二木真希子は、「テレコム・アニメーションフィルムに入社。フリーを経て現在はスタジオジブリでアニメーションの原画を担当」とその紹介にある。
「風の谷のナウシカ」のナウシカから「もののけ姫」のサンへの女性主人公の系統がその例として取り上げられるように、〈戦う女性〉やそれを取り巻くフレーバーを描き出す作品は、SFファンタジーや、アニメやゲームの世界が先駆けであったといえる。
そのゲーム界も、パッケージの存在感に「パッケージイラストレーションは視覚的にとらえてどれだけの感動と想像がイラストレーションとユーザーの間に一体化、共鳴できるかが大事」と注目している。
このように、二つ目の特徴は、時代の流れの中でも注目されているアニメやゲームの要素に繋がっている。物語のリアル感はトールキンがいうように「文章がその役を担って当然」だが、映像文化の中にいる子ども読者にとっては、緻密でフレーバーにあふれたイラストレーションによっても作品世界への誘いが相乗的に効果を上げているといえよう。
以上、2つの特徴について述べた。加えて、〈戦う女性〉は自分自身の壁を越えることのみに止まらず、壁を越えることで、その所属する社会の仕組みをも変えることになることに注目すべきであろう。つまり、今までの守られるだけの存在から、守り変革する存在としての女性、ジェンダーを越える女性としてが描かれている。その女性が、美しくフレーバー溢れる背景に囲まれた表紙として描かれることによって、読者に、冒険する女性、戦う女性、決然と行動する女性を、新しいロマンとして見せてせてくれているといえる。
このことは、同じ魔法を扱う少女が主人公である、村山早紀の『魔女ルルー 魔女の友だちになりませんか』と『青い石の伝説』を比べてみることによってもはっきりする。魔女ルルーは、周りを優しさで包もうとする女性を描いてあり、それほど目新しい女性像をアピールするものではない。その内容に応じて、ふりやかよこのイラストレーションによる表紙は優しさや温かさはあるもの、〈戦う女性〉を彷彿させるのは佐竹美保のイラストレーションである。
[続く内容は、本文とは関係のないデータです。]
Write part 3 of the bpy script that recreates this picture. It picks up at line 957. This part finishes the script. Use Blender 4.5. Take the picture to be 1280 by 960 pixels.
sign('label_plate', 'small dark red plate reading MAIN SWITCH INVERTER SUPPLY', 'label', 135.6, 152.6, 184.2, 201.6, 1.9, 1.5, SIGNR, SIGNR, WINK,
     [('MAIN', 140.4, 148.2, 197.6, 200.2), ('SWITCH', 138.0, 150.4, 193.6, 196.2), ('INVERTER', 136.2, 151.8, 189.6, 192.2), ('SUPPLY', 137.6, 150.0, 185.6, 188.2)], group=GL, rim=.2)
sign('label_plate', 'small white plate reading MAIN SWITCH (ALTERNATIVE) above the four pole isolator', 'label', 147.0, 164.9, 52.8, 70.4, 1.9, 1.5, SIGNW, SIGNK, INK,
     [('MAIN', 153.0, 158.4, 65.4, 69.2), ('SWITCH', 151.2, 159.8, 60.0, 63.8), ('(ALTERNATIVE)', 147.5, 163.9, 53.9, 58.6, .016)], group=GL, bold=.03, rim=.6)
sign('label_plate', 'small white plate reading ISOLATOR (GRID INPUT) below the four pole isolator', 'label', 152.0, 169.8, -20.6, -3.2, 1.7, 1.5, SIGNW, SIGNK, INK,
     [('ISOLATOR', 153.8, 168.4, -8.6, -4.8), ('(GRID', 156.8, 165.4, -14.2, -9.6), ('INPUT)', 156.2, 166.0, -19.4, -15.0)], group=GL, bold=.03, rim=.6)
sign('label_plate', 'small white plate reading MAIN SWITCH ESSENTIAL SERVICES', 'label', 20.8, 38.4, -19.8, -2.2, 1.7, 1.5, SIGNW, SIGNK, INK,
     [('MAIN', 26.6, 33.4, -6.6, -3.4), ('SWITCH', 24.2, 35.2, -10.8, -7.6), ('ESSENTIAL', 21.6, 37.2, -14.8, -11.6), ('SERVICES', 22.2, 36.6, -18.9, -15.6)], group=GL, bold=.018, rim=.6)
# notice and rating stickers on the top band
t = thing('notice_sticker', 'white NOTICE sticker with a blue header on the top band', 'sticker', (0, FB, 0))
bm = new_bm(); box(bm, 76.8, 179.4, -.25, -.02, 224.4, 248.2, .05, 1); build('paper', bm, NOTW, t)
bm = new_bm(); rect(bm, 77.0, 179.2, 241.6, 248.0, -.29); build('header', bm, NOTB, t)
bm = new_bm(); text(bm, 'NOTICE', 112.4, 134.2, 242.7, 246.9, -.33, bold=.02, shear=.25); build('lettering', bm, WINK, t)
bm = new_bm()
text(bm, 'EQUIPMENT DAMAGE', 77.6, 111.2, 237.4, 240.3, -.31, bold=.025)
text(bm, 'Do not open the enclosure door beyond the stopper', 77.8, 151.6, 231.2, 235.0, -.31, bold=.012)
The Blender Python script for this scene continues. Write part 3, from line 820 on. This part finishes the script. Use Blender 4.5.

以上述べてきたように、表紙にみるイラストレーショは、もはや児童書のイラストレーションの域に留まらず、ほかの子ども文化、アニメーションやSF、RPGのイラストレーションと融合している。その世界で活躍しているイラストレーターを絵画者に登用したこれらの表紙は、児童文学がその融合によって新しい物語の世界を表現し、そこへ子ども読者を誘う役目を担っているといえる。そして、そのことによって、作品に描かれた〈戦う女性〉像がジェンダーを越える印象を伴った表紙として読者に新しいロマンを語っているといえるのではないだろうか。
『青い石の伝説』『メルティの冒険』『龍使いのキアス』『闇の守り人』のもつテーマは〈戦う女性〉を描き出すという今日的なものである。視覚化にあたり、戦う姿よりも壁に向かう姿を描く、そのことは、ジェンダーに縛られない女性を描くことであり、そのテーマに通じる今の文化を背景にもつイラストレーションと一体化することで、子ども読者にとって女性の力強さ、凛々しさ、冒険心に憧れを感じさせるロマンを語っているのである。